The methodology is based on advanced pulsed neutron spectroscopy logs to assess the essential formation properties such as lithology, porosity, and gas saturation and reduce the evaluation uncertainty in potential tight gas intervals. The advanced technology combines measurements from multiple detectors that represent independent formation properties such as formation sigma, thermal neutron porosity, FNXS, and elemental fractions. To address the lithology, the tool measures directly the rock elements required to determine representative mineralogy and matrix properties, which in turn are used to compensate for the matrix effects and obtain a reliable porosity and gas volume estimation.

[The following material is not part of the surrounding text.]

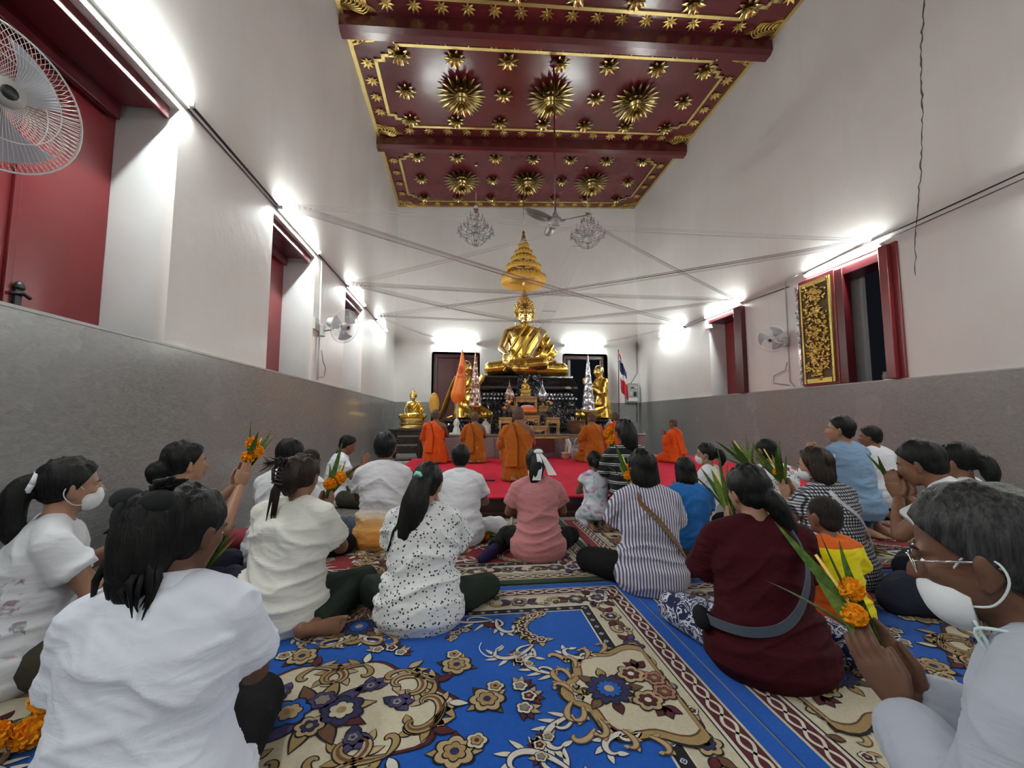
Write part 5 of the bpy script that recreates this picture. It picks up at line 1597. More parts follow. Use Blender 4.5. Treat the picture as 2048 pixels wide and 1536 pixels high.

The methodology was tested on the upper Visean productive zones (Mississippian epoch) characterized by its low porosity (<10 pu) and permeability (<10 mD). In the past, those intervals have been overlooked because of inconclusive petrophysical interpretation based on basic openhole logs and their low production in some areas of the field. The necessity to finding new reserves has motivated the re-evaluation of possible bypassed tight-gas intervals by logging of mature wells behind casing in different sectors of the field. Advanced pulsed neutron spectroscopy logging behind casing uniquely identifies reserves in tight-gas intervals where basic open-hole interpretations were ambiguous. The gas production obtained from the perforated intervals supports the formation evaluation parameters estimated from the standalone interpretation of the pulsed neutron data.
This work describes in detail the application of the alternative methodology and interpretation workflow to evaluate the formation through the casing. A concrete example is presented to illustrate the effectiveness of this approach in the revealing and development of tight gas reservoirs in mature fields in the Dnieper-Donets Basin.